Mr. Ellwood: Bristol, West is a Liberal Democrat constituency.

Dan Rogerson: Absolutely. I have in fact referred to my hon. Friend the Member for Bristol, West, and I am sure that he will continue to be the MP there.

Full-time and retained fire services offer a valuable whole service in many of the rural communities that we serve, and it is important to recognise the challenges facing the retained service. Local authorities that have retained services are considering ways of improving their responsiveness and ensuring that they are efficient, as well as providing the technology to people who do a wonderful job in addition to what they do in their ordinary lives to ensure that their communities are safe. There are sometimes challenges in recruitment and affordability in rural communities, and we need a bigger steer from the Government on how areas such as the south-west, which have many rural communities, can be supported.

My party is not convinced, and never has been, that regionalisation will be effective or deliver the savings that have been promised. The former Minister, the hon. Member for Gloucester (Mr. Dhanda), both in robust interventions and his own contribution, was keen to point out his belief that that is the only way of delivering new technology. However, if it is clear that regionalisation will not deliver savings, that calls into question the whole promise of delivering the new technologies. In fact, the Government should consider other ways of delivering improvements without going down the regionalisation route.
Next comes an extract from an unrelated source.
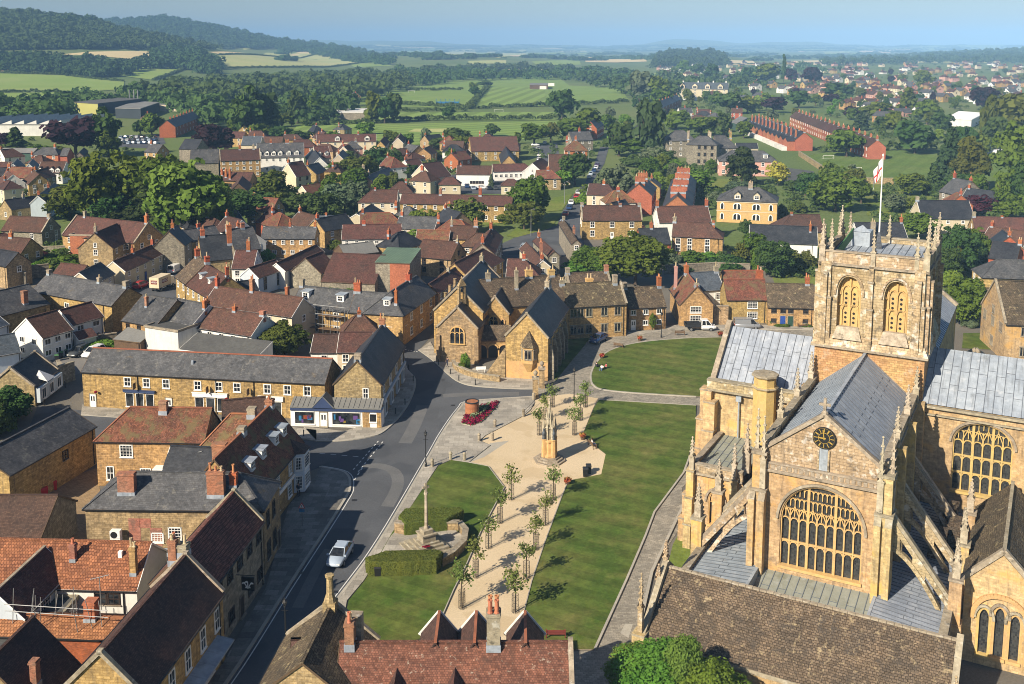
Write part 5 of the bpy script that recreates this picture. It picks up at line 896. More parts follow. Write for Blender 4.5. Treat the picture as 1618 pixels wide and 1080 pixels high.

I want to put on the record the fact that during a Standing Committee debate on fire and rescue services in which I participated, my party did not call for a vote on the national framework—we were debating many other issues and not just regionalisation—but I made it clear that my party remains opposed to it. I thank you, Mrs. Anderson for the opportunity to speak, and I am sure that those who are listening outside the Chamber will focus on the fact that the former Minister’s position does not seem to have moved in line with business models and the evidence from people on the ground.

12.15 pm

Mr. Stewart Jackson (Peterborough) (Con): It is a pleasure to serve under your chairmanship, Mrs. Anderson. I warmly congratulate my hon. Friend the Member for Forest of Dean (Mr. Harper) on securing this vital and timely debate. I pay tribute to him and to my hon. Friends in the south-west for their campaigns over past months and years against fire control centres and the underfunding of local fire and rescue services, which will have such a big impact on their constituents.